Discharging a P-Channel MOSFET quickly

[Dextrine]

I am using trying to familiarize myself with P-Channel mosfets since I don't have too much experience with them. I am trying to use the FET as a switch, being driven in the typical highside FET manner using an NPN transistor.

Is there some standard way of quickly discharging the FET during turn off? I am trying to use maybe another BJT but can't seem to bias it correctly during turn off.

Pretty much just like this.

thanks in advance for the help.

 

[Tom.G]

Yes, use a Totem Pole stage drive the Gate. Such an approach replaces R1 in your circuit with another transistor, supplying a low resistance path to discharge the Gate capacitance.

More than you wanted to know in this 48 page App Note:
http://www.ti.com/lit/ml/slua618/slua618.pdf

This search has lots of circuits and less technical data:
https://www.google.com/search?q=totem+pole+mosfet+driver

 

[Dextrine]

Thanks a lot Tom. I sometimes struggle finding information due to not knowing the terminology, I'll be sure to remember this though. Thanks again.

 

[Tom.G]

You are welcome. Have Fun!
Oh, and I almost forgot:
Be careful you don't exceed the maximum Gate-to-Source voltage in the ON condition. The circuit you show puts the full supply voltage on the Gate. Unless it is a really low supply voltage, that generally leads to a very short life of the FET.

 

[Dextrine]

I made it work with an extra NPN transistor. Apparently just adding the totem pole will invert the output. Thanks again though, is there some document that lists common circuits in analog and power along with their name?

 

[Tom.G]

About 7 780 000 hits: Just be aware that not all of the circuits actually work.
https://www.google.com/search?site=...rcuit+collection&oq=analog+circuit+collection

About 4 390 000 hits: Much more reliable results than the above search.
https://www.google.com/search?q=analog+circuit+design+design+note+collection

After you get tired of those, with the search field still showing the search string, click in the field again. You will receive more search suggestions.

(Should keep you busy for a little while, at least until your hair turns gray.)

 

[Dextrine]

Wow, thanks! This definitely will keep me busy for quite a while. I had been looking up "List of analog circuits" with much poorer results.

 

[Dextrine]

About 7 780 000 hits: Just be aware that not all of the circuits actually work.
https://www.google.com/search?site=...rcuit+collection&oq=analog+circuit+collection

About 4 390 000 hits: Much more reliable results than the above search.
https://www.google.com/search?q=analog+circuit+design+design+note+collection

After you get tired of those, with the search field still showing the search string, click in the field again.

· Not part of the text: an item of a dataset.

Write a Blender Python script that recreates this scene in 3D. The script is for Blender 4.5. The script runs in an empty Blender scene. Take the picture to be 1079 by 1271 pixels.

You will receive more search suggestions.

(Should keep you busy for a little while, at least until your hair turns gray.)

Quick question Tom, is there some circuit that can take a pulse that goes from, say 0 to +V and makes it go from. -V to V? to ? I'll be looking through the analog circuit indexes but thought you might know the name of such a circuit off hand.

Thanks in advance

 

[Tom.G]

PNP transistor
Emitter to +V
input to Base
Collector to resistor to -V

(Get the biasing right.)
(Note that it does invert the signal.)

 

[Dextrine]

PNP transistor
Emitter to +V
input to Base
Collector to resistor to -V

(Get the biasing right.)
(Note that it does invert the signal.)

Thanks again for the input Tom. I had another question more from a theoretical vs. applied point of view:

Is it possible to have an NPN transistor be in the linear region, never saturated, if the emitter is connected to ground, the base to a resistor (which goes to your signal or something), and the collector to another resistor that goes to some high rail?

In other words, can the following circuit, in real life, ever NOT be saturated?

 

[Tom.G]

...ever NOT be saturated?

Sure. Just restrict V_B so the transistor is always operating in its linear range.
It's a simple enough circuit you can build it even without a breadboard. Use a potentiometer (pot) across V_CC and take V_B from the wiper. Measure the voltage on the Collector while you adjust the pot.

 

[Windadct]

IS this NPN Transistor question completely unrelated to the MOSFET gate driver situation? Is there a case when you would want to drive the MOSFET gate using the NPN transistor in linear?